Event summary combining transcript, slides, and related documents.

Logotype for Pebblebrook Hotel Trust

Q3 2025 earnings summary

13 Nov, 2025

Executive summary

  • Third-quarter results were consistent with expectations, with San Francisco and Chicago outperforming due to strong convention and leisure demand, while some properties faced demand softness and timing impacts from holidays.

  • Largest owner of urban and resort lifestyle hotels in the U.S., with a portfolio realigned toward leisure and group-focused properties over the past six years.

  • Portfolio repositioning included $802M in resort acquisitions and $1.2B in urban property sales since 2019, increasing resort EBITDA contribution from 17% to 47%.

  • Trading at an estimated 55% discount to private market NAV, presenting a significant investment opportunity.

  • The company remains cautious amid economic uncertainty, policy risks, and expects temporary softness in travel demand due to the recent federal government shutdown.

Financial highlights

  • Q3 2025 total revenues were $398.7M, down from $404.5M in Q3 2024; net loss attributable to common shareholders was $(43.4)M for Q3 2025, compared to net income of $33.0M in Q3 2024.

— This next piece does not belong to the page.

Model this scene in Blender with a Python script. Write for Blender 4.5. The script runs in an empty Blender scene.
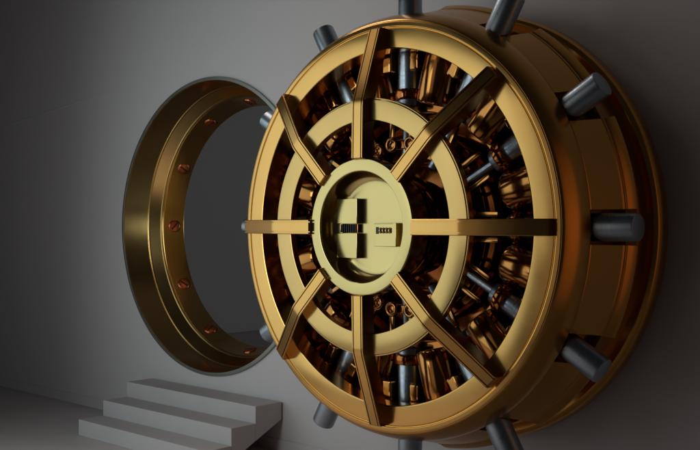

  • Same-property hotel EBITDA was $105.4M, with adjusted EBITDAre at $99.2M, $2.2M above midpoint; adjusted FFO per share was $0.51, $0.03 above midpoint.

  • Q3 same-property total RevPAR decreased 1.5% year-over-year, with occupancy up 190 bps to 79.9% and ADR down 5.4%.

  • Impairment losses of $46.5M were recognized in Q3 2025 for three hotels.

  • Business interruption insurance income and gain on insurance settlement totaled $11.4M for the nine months ended September 30, 2025.

Outlook and guidance

  • 2025 full-year net loss expected between $67.5M and $58.5M; adjusted EBITDAre guidance narrowed to $332.5–$341.5M.

  • Adjusted FFO per diluted share for 2025 forecasted at $1.50–$1.57; Q4 guidance for Adjusted FFO per diluted share is $0.18–$0.26.

  • 2025 same-property total RevPAR growth rate expected between -0.1% and 1.1% year-over-year.

  • Expects $71M in Hotel EBITDA upside and $0.48/share AFFO upside over the next 3–4 years, driven by urban demand recovery, ROI investments, and LaPlaya reopening.

  • Guidance reflects modest reductions due to the federal government shutdown's impact on travel demand, especially in Washington, D.C. and San Diego.